Sir Robert concluded that there was a ‘strong probability’ that the FSB was behind the murder and that ‘probably’ it had been authorised by President Putin. He cited as motives the fact that Mr Litvinenko had been such a public critic of both the FSB and Putin himself, and that he had worked closely with Britain’s MI6. In addition, Russia had refused earlier requests for Kovtun and Lugovoy to be extradited to stand trial in Britain and Lugovoy had subsequently been elected to the Russian parliament and awarded a state medal last year. Sir Robert said that the Russian president had ‘supported and protected Mr Lugovoy’ in a way that ‘suggests a level of approval for the killing’. He added that the Russian state under President Putin was probably responsible for seven other murders of critics of the regime in the period before Mr Litvinenko’s death.

Russian response to the Owen report has been scornful. Dmitri Peskov, Mr Putin’s spokesman, described the inquiry as a ‘joke’. He said: ‘But you can probably put that down to subtle British humour, when an open public inquiry hangs on classified information from unnamed intelligence services and is based on prolific use of the words “possibly” and “probably”.’ Messrs Lugovoy and Kovtun have long denied any involvement in the murder. They claim it was the work of British intelligence.

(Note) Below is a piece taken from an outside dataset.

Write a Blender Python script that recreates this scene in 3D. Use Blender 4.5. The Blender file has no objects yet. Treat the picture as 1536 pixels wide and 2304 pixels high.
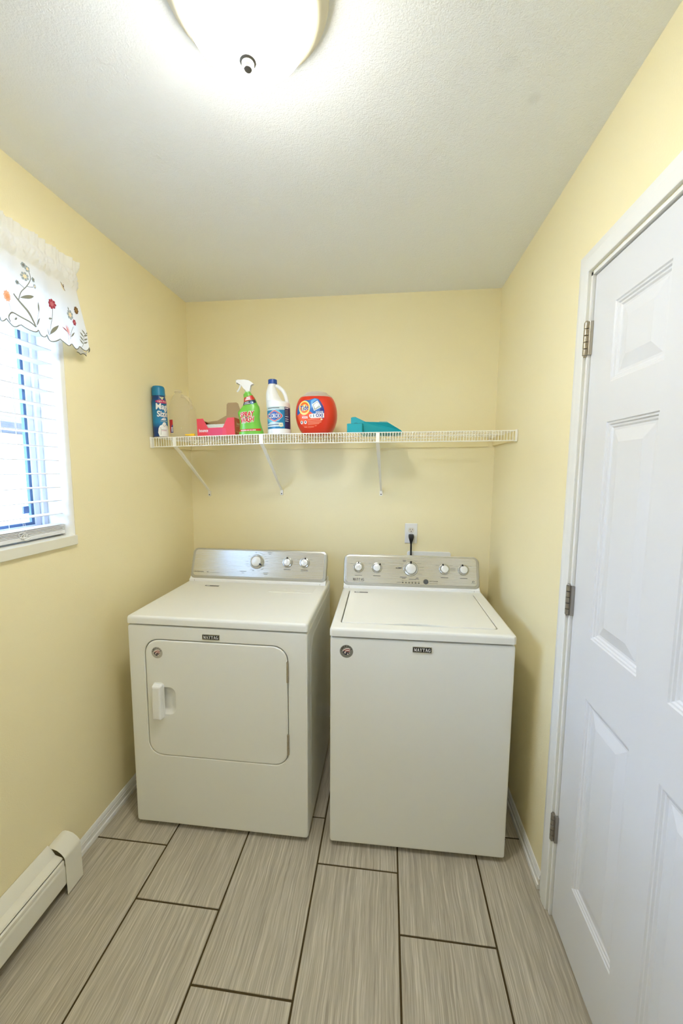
import bpy, bmesh, math, random
from mathutils import Vector, Matrix
from mathutils.geometry import tessellate_polygon

random.seed(7)
PI = math.pi
SC = bpy.context.scene
COL = SC.collection

# ------------------------------------------------------------------ camera
CAM_POS = Vector((1.1688, -2.26, 1.5047))
YAW, PITCH, ROLL, FOCAL_PX = 0.1153, -0.1067, 0.0055, 887.945
fw = Vector((-math.sin(YAW) * math.cos(PITCH), math.cos(YAW) * math.cos(PITCH), math.sin(PITCH)))
rt0 = Vector((math.cos(YAW), math.sin(YAW), 0)); up0 = rt0.cross(fw)
rt = rt0 * math.cos(ROLL) + up0 * math.sin(ROLL)
up = -rt0 * math.sin(ROLL) + up0 * math.cos(ROLL)
cd = bpy.data.cameras.new('camera'); cam = bpy.data.objects.new('camera', cd); COL.objects.link(cam)
cd.sensor_fit = 'VERTICAL'; cd.sensor_height = 36.0; cd.lens = FOCAL_PX / 2304 * 36.0
cd.clip_start = 0.02; cd.clip_end = 200
m = Matrix.Identity(4)
for i in range(3):
    m[i][0], m[i][1], m[i][2], m[i][3] = rt[i], up[i], -fw[i], CAM_POS[i]
cam.matrix_world = m
SC.camera = cam

# ------------------------------------------------------------------ world, sun, exposure
SC.view_settings.view_transform = 'Standard'
SC.view_settings.look = 'None'
SC.view_settings.exposure = 0.0
SC.view_settings.gamma = 1.0
SC.view_settings.use_curve_mapping = False
SC.cycles.use_denoising = True
SC.cycles.adaptive_threshold = .15
SC.cycles.adaptive_min_samples = 16
SC.cycles.use_light_tree = False
SC.cycles.max_bounces = 8
SC.cycles.diffuse_bounces = 6
SC.cycles.glossy_bounces = 3
SC.cycles.transparent_max_bounces = 24
SC.cycles.sample_clamp_indirect = 8.0

SKY_STRENGTH = 26.0
LAMP_STRENGTH = 116.0
w = bpy.data.worlds.new('sky'); SC.world = w; w.use_nodes = True
bg = w.node_tree.nodes['Background']
bg.inputs[0].default_value = (0.46, 0.63, 1.0, 1)
bg.inputs[1].default_value = SKY_STRENGTH

sd = bpy.data.lights.new('sun', 'SUN'); sd.energy = 4.0; sd.angle = 0.01; sd.color = (1, .95, .86)
sun = bpy.data.objects.new('sun', sd); COL.objects.link(sun)
sun.location = (4, -1, 8)
sun.rotation_euler = Vector((-0.8, 0.25, -0.75)).to_track_quat('-Z', 'Y').to_euler()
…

The Home Secretary, Theresa May, accepted the report’s conclusion. She said the assets of Lugovoy and Kovtun in Britain would be seized and asked the director of public prosecutions to consider making fresh extradition requests for them from Russia, where they live in some style. Mr Lugovoy said the chances of his being extradited were nil. Quoting a Russian proverb, he said: ‘The dog barks; the caravan moves on.’

The shadow home secretary, Andy Burnham, called the murder ‘an unparalleled act of state-sponsored terrorism that must be met with a commensurate response’. He said there needed to be a ‘full review’ of Britain’s economic and cultural ties with Russia, and suggested a possible boycott of the football World Cup, due to be held in Russia in 2018. Downing Street rejected the idea.

Mr Litvinenko’s widow, Marina, went further. She called for targeted economic sanctions and travel bans on named individuals and organisations and the immediate expulsion of all Russian intelligence officers in Britain. A similar course of action was taken in 1971 when 105 Soviet intelligence officers were expelled overnight, and again in 1985 when 25 were expelled. In each case Moscow reacted with tit-for-tat expulsions of its own.

But as in 1971 and 1985, British diplomats are urging caution. They argue that realpolitik requires us to cooperate with President Putin rather than antagonise him. In particular they say that Britain’s priority at the moment must be defeating ISIS and that this can be achieved only by working with the Russian government, especially over Syria. Nothing, not even evidence suggesting President Putin was behind a murder in the British capital, should distract the British government in pursuit of this end.

Mr Cameron seems to be heeding this advice. After the publication of the inquiry report he said: ‘Do we, at some level, have to go on having some sort of relationship with them [the Russian government] because we need a solution to the Syria crisis? Yes we do. But we do it with clear eyes and a very cold heart.’

Many people, and certainly Marina Litvinenko, believe that we will pay a price if the British government does not take harsher action against the perpetrators of what it accepts is ‘state-sponsored terrorism’ on the streets of London. Not only will the murderers of Alexander Litvinenko go unpunished, but the Putin regime in Moscow will conclude that it can go on acting in this way with impunity. But others will argue that, regrettable as that may be, it is a relatively small price to pay in order to go on working with a government whose assistance we so vitally need. And some go further. In the long run, they say, the more hostility there is between Russia and the west, the more dangerous the world becomes. The pragmatic approach is to hold our noses and antagonise Moscow as little as possible – however unpalatable that might be.